* **Data lines**:
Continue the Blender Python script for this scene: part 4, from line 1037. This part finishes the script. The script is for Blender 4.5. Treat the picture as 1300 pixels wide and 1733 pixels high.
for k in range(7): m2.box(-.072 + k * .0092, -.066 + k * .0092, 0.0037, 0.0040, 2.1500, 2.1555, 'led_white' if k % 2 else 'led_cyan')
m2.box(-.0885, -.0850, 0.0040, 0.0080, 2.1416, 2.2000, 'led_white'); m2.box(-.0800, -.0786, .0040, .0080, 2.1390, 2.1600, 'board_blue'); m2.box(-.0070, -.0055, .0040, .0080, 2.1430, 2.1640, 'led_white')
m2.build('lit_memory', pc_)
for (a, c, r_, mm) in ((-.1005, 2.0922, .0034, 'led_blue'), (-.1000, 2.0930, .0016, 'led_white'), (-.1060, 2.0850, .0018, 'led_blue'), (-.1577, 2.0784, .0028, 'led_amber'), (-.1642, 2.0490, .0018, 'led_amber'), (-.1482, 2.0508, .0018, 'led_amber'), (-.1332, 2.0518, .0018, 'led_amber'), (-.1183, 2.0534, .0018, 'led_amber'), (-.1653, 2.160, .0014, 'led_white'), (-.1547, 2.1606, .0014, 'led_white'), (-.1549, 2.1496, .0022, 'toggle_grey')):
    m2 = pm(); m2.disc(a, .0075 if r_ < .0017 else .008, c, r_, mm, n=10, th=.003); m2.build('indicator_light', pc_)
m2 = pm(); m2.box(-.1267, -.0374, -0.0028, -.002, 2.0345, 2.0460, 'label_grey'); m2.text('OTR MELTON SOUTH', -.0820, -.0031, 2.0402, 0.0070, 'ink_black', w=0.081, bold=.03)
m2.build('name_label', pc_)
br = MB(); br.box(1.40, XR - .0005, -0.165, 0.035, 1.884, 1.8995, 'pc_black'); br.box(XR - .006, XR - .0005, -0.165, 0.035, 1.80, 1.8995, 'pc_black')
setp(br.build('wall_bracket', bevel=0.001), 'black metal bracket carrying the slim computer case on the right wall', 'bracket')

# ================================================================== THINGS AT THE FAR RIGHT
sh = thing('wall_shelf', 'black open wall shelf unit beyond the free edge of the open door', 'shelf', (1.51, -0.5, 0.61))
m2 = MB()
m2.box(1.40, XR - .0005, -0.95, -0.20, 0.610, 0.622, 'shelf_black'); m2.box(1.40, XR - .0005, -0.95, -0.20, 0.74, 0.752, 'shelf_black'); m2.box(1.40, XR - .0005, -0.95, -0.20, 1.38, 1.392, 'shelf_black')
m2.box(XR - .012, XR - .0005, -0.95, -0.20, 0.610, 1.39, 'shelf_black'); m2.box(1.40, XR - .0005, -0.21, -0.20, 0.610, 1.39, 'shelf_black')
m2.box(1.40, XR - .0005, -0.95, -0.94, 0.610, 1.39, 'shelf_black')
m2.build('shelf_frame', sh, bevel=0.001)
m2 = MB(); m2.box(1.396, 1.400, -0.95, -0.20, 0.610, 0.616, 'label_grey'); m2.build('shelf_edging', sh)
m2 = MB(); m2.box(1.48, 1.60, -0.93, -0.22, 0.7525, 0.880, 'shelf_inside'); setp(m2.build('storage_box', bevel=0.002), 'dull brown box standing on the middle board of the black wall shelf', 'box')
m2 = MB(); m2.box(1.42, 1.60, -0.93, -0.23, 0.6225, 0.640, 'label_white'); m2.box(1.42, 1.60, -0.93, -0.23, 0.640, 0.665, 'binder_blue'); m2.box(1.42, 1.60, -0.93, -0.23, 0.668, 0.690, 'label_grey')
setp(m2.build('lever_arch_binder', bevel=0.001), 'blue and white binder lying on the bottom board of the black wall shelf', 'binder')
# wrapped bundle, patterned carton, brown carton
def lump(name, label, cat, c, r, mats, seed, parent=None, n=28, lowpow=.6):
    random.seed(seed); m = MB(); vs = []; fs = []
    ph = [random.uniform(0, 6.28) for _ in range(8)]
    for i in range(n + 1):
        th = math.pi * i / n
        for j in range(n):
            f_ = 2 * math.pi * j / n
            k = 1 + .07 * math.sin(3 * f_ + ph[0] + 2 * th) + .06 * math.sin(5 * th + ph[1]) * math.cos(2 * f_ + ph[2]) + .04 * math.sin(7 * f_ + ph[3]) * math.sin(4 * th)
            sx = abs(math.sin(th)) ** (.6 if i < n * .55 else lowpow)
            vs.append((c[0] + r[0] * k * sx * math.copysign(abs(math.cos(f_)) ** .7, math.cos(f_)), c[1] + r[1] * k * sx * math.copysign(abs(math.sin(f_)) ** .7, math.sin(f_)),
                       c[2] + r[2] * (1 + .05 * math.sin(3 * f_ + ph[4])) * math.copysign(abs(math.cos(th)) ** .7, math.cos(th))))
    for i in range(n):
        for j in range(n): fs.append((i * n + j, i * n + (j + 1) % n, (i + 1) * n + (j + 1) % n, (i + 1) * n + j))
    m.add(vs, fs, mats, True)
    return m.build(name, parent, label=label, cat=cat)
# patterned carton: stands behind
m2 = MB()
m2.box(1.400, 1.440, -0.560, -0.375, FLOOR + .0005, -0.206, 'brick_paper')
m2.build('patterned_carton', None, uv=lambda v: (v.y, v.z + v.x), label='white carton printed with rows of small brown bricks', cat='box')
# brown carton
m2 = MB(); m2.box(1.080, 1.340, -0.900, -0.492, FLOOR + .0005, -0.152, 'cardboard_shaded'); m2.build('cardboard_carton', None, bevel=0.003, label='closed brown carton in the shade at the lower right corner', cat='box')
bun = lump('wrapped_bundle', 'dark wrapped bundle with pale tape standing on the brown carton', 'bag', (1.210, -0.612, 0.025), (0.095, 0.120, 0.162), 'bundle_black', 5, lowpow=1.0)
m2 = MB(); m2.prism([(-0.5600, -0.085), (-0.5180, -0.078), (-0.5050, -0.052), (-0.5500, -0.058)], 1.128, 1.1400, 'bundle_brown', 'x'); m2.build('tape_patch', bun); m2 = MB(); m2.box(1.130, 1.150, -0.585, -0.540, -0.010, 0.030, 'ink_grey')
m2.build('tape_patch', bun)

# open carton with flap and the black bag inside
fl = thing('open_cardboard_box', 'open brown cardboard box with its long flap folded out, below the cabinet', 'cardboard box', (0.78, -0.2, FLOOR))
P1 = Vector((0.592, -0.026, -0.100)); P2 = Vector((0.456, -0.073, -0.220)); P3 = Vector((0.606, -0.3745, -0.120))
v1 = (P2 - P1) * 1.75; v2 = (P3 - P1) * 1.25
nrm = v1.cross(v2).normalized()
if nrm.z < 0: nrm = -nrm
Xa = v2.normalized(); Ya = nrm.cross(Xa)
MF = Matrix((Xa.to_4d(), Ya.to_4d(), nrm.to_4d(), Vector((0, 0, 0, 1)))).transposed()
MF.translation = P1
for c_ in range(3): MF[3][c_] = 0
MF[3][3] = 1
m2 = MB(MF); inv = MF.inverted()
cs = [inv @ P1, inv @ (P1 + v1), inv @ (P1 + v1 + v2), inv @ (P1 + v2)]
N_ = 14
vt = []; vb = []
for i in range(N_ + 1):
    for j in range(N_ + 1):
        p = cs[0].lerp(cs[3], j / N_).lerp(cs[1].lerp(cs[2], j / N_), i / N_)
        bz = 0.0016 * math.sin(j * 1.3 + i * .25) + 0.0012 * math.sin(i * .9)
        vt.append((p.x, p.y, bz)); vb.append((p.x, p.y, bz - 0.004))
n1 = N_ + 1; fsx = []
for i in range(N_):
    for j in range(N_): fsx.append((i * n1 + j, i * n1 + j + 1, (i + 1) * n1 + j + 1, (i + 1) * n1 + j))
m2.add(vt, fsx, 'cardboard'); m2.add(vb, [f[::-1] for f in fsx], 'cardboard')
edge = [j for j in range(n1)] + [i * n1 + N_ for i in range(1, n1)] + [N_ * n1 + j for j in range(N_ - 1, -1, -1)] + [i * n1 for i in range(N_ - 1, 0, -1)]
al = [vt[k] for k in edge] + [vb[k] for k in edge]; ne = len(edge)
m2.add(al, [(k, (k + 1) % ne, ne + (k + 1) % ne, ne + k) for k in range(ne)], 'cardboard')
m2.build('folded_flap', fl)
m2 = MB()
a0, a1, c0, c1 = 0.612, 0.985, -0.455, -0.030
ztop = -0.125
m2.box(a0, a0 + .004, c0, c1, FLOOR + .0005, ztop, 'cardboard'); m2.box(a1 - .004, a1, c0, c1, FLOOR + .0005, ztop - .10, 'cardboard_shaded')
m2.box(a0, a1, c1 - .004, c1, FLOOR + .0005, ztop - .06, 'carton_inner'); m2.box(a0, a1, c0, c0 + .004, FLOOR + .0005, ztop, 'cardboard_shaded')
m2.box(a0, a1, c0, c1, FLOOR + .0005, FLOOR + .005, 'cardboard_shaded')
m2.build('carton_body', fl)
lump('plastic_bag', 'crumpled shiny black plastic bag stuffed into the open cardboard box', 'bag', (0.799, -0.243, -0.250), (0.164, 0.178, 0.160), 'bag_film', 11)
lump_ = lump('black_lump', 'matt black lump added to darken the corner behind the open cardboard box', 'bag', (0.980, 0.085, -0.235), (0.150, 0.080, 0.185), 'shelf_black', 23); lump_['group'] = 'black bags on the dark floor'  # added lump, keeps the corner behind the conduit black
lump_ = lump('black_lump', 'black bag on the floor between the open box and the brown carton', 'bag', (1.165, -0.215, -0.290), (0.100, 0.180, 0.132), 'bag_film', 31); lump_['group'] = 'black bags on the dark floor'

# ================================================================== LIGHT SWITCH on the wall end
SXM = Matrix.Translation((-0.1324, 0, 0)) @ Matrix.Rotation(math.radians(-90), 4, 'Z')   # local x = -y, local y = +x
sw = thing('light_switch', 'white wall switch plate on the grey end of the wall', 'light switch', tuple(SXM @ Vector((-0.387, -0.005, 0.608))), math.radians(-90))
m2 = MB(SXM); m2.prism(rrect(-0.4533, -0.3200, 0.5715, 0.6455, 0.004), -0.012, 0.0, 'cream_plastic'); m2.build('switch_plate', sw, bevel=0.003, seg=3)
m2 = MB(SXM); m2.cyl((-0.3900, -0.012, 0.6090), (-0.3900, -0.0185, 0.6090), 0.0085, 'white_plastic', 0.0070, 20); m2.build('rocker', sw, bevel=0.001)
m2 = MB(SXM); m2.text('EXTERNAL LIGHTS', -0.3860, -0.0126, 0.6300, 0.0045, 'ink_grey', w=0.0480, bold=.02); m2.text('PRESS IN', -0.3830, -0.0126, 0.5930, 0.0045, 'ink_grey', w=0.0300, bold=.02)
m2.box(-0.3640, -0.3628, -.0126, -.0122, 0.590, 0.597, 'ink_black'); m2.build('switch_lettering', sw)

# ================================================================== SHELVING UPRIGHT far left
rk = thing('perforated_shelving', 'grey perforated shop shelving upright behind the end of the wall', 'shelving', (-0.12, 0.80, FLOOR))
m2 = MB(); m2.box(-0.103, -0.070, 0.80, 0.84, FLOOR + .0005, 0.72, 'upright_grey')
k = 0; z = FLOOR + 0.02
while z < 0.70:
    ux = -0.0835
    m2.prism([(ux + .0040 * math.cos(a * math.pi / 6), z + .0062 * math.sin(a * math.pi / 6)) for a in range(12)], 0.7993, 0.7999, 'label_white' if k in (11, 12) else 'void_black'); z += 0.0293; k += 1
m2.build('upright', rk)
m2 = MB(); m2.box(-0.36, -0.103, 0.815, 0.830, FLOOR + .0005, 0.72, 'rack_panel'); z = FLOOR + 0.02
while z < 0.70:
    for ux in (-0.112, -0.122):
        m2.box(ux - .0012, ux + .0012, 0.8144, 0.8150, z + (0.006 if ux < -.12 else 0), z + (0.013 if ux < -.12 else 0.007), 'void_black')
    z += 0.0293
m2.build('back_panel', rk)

* **What the task requires**:
Find how many lines in the listing contain the word "corner" and give that count alone.

* **Final answer**:
2